AH : Quand j’ai vu les filles réagir comme ça, je me suis dit que c’était fort. (…) J’ai entendu beaucoup de fois « les lyonnaises contre l’équipe de France, contre la coach », mais il n’y a rien de tout ça. Je sais que certaines filles n’osent pas parler. Il y a de la crainte, elles se disent que nous, les lyonnaises, on peut y aller car on a tout gagné. (…) C’est le ressenti de la majorité de l’équipe.

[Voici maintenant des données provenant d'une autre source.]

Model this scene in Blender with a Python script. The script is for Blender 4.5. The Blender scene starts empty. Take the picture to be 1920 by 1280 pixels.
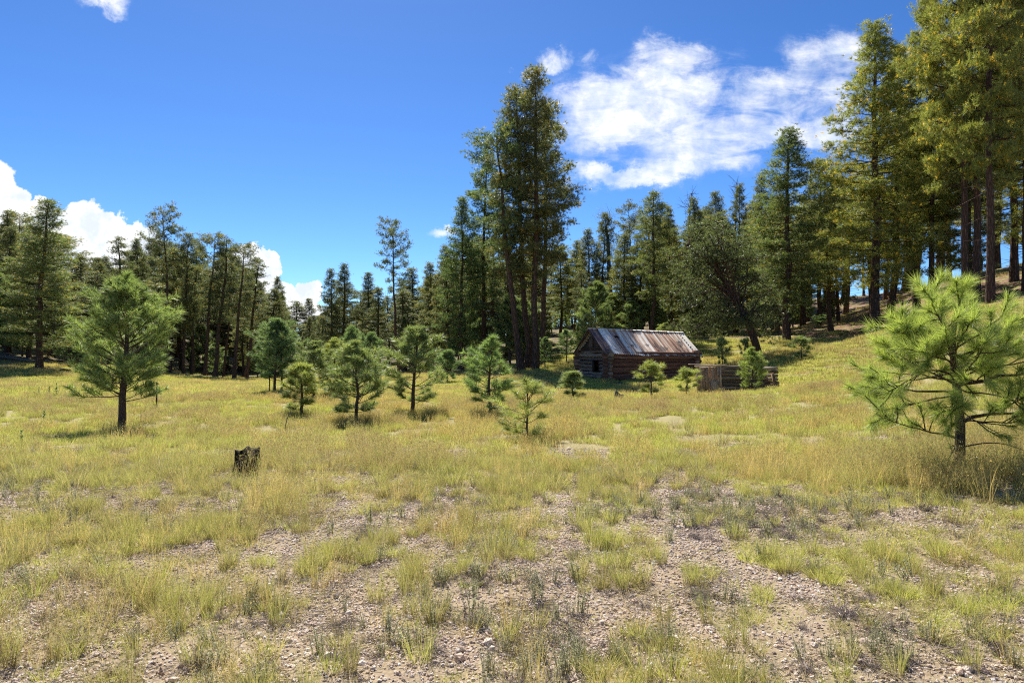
import bpy, math, random
import numpy as np
from mathutils import Matrix, Vector

R = math.radians
RNG = np.random.default_rng(11)
random.seed(11)
scene = bpy.context.scene
COL = scene.collection
SUN_EL, SUN_AZ = 52.0, -15.0       # azimuth measured from +Y towards +X
CAMZ, PITCH, F = 1.6, R(1.25), 1280.0

# ------------------------------------------------------------------ helpers
def ray(px, py):
    dx, dy = (px-960)/F, (640-py)/F
    return np.array([dx, math.cos(PITCH)-dy*math.sin(PITCH), math.sin(PITCH)+dy*math.cos(PITCH)])
def pt(px, py, D):
    r = ray(px, py); t = D/r[1]
    return np.array([r[0]*t, D, CAMZ+r[2]*t])

def hsh(ix, iy, seed):
    n = (ix.astype(np.int64)*374761393 + iy.astype(np.int64)*668265263 + seed*144269504) & 0xffffffff
    n = ((n ^ (n >> 13))*1274126177) & 0xffffffff
    return ((n ^ (n >> 16)) & 0xffff)/65535.0
def vnoise(x, y, seed=0):
    x = np.asarray(x, float); y = np.asarray(y, float)
    ix, iy = np.floor(x), np.floor(y); fx, fy = x-ix, y-iy
    fx = fx*fx*(3-2*fx); fy = fy*fy*(3-2*fy)
    a = hsh(ix, iy, seed); b = hsh(ix+1, iy, seed); c = hsh(ix, iy+1, seed); d = hsh(ix+1, iy+1, seed)
    return (a*(1-fx)+b*fx)*(1-fy) + (c*(1-fx)+d*fx)*fy
def fbm(x, y, seed=0, o=4):
    s = 0; a = .5; t = 0
    for k in range(o):
        s = s+a*vnoise(x*2**k+k*17.3, y*2**k-k*9.1, seed+k); t += a; a *= .5
    return s/t
def sstep(a, b, x):
    t = np.clip((np.asarray(x, float)-a)/(b-a), 0, 1); return t*t*(3-2*t)

class Buf:
    """collects vertices, triangles/quads and per-vertex attributes for ONE mesh"""
    def __init__(s): s.v = []; s.t = []; s.q = []; s.n = 0; s.a = []; s.b = []
    def add(s, v, tri=None, quad=None, a=0.0, b=0.0):
        v = np.asarray(v, float).reshape(-1, 3); m = len(v)
        if tri is not None and len(tri): s.t.append(np.asarray(tri, np.int64).reshape(-1, 3)+s.n)
        if quad is not None and len(quad): s.q.append(np.asarray(quad, np.int64).reshape(-1, 4)+s.n)
        s.v.append(v)
        s.a.append(np.broadcast_to(np.asarray(a, float), (m,)).copy()); s.b.append(np.broadcast_to(np.asarray(b, float), (m,)).copy())
        s.n += m
    def mesh(s, name, mat, smooth=False, attrs=None):
        me = bpy.data.meshes.new(name)
        v = np.concatenate(s.v) if s.v else np.zeros((0, 3))
        t = np.concatenate(s.t) if s.t else np.zeros((0, 3), np.int64)
        q = np.concatenate(s.q) if s.q else np.zeros((0, 4), np.int64)
        me.vertices.add(len(v)); me.vertices.foreach_set('co', v.astype(np.float32).ravel())
        li = np.concatenate([t.ravel(), q.ravel()]).astype(np.int32)
        me.loops.add(len(li)); me.loops.foreach_set('vertex_index', li)
        tot = np.concatenate([np.full(len(t), 3), np.full(len(q), 4)]).astype(np.int32)
        st = np.concatenate([[0], np.cumsum(tot)[:-1]]).astype(np.int32) if len(tot) else tot
        me.polygons.add(len(tot)); me.polygons.foreach_set('loop_start', st); me.polygons.foreach_set('loop_total', tot)
        if smooth: me.polygons.foreach_set('use_smooth', np.ones(len(tot), bool))
        for nm, arr in (('r', s.a), ('h', s.b)):
            at = me.attributes.new(nm, 'FLOAT', 'POINT'); at.data.foreach_set('value', np.concatenate(arr).astype(np.float32))
        me.materials.append(mat)
        me.update(); me.validate()
        return me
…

CFC : La relation de confiance est rompue entre les joueuses et Corinne Diacre ?
AH : Malheureusement oui.
CFC : Qu’auriez-vous pu faire ?
AH : Peut être encore plus parler avec la coach. Et pourtant on a essayé, mais peut-être pas assez puisqu’on n’a pas réussi. Je me remets en question aussi, je me dis que je n’ai pas tout fait puisque je n’ai pas gagné. Mais là, on a en quelques années un Euro, un mondial, des JO en France. C’est maintenant qu’il faut régler les problèmes, pas dans trois ans. (…) Il faut je pense tout remettre à plat. J’aimerais qu’on se réunisse tous autour d’une table, Président, staff, toutes les joueuses, qu’on mette tout à plat et qu’on aille gagner ce titre. Qu’on parle foot, qu’on parle terrain, victoire, ambition.

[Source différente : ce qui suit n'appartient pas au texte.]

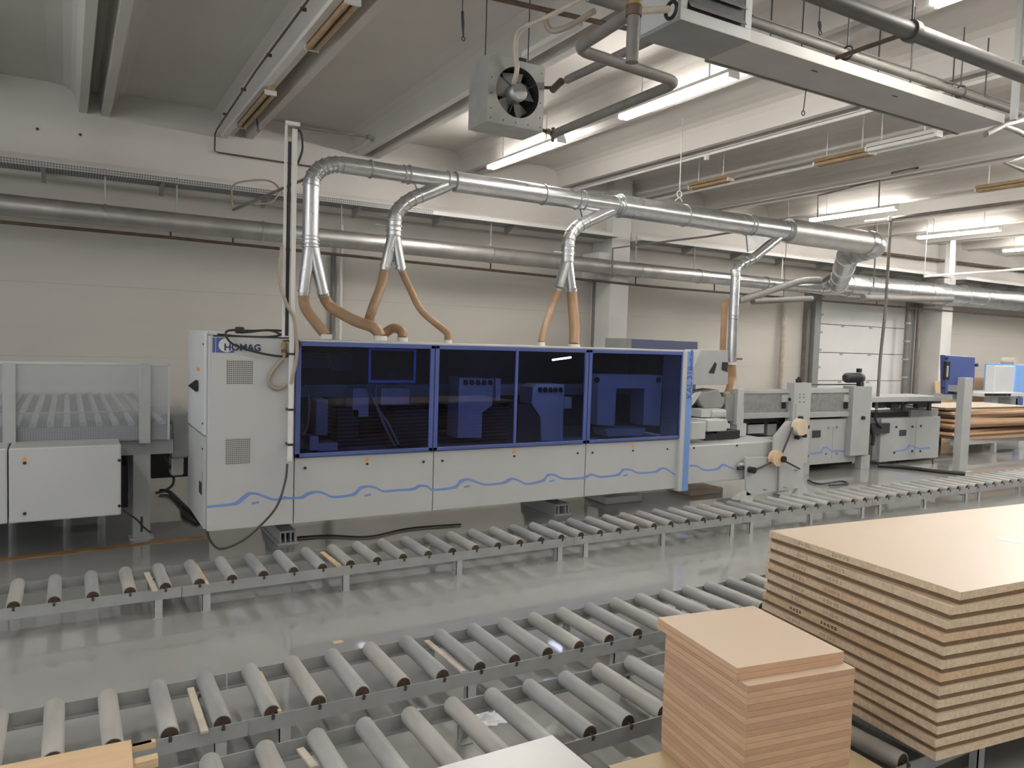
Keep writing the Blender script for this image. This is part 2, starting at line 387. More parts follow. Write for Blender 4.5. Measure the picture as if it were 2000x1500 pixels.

CFC : Tu t’imagines ne plus jamais revêtir le maillot de l’équipe de France après une telle prise de parole ?
AH : Je sais que je prends un risque. Mais si je ne le fais pas moi, qui va le faire ? Je ne pourrais pas me regarder dans un miroir. La France se doit de gagner un titre avec les qualités que l’on a. C’est une génération en or, on se doit d’aller au bout. Ça peut me mettre en danger, mais si ça peut aider l’équipe de France je le fais.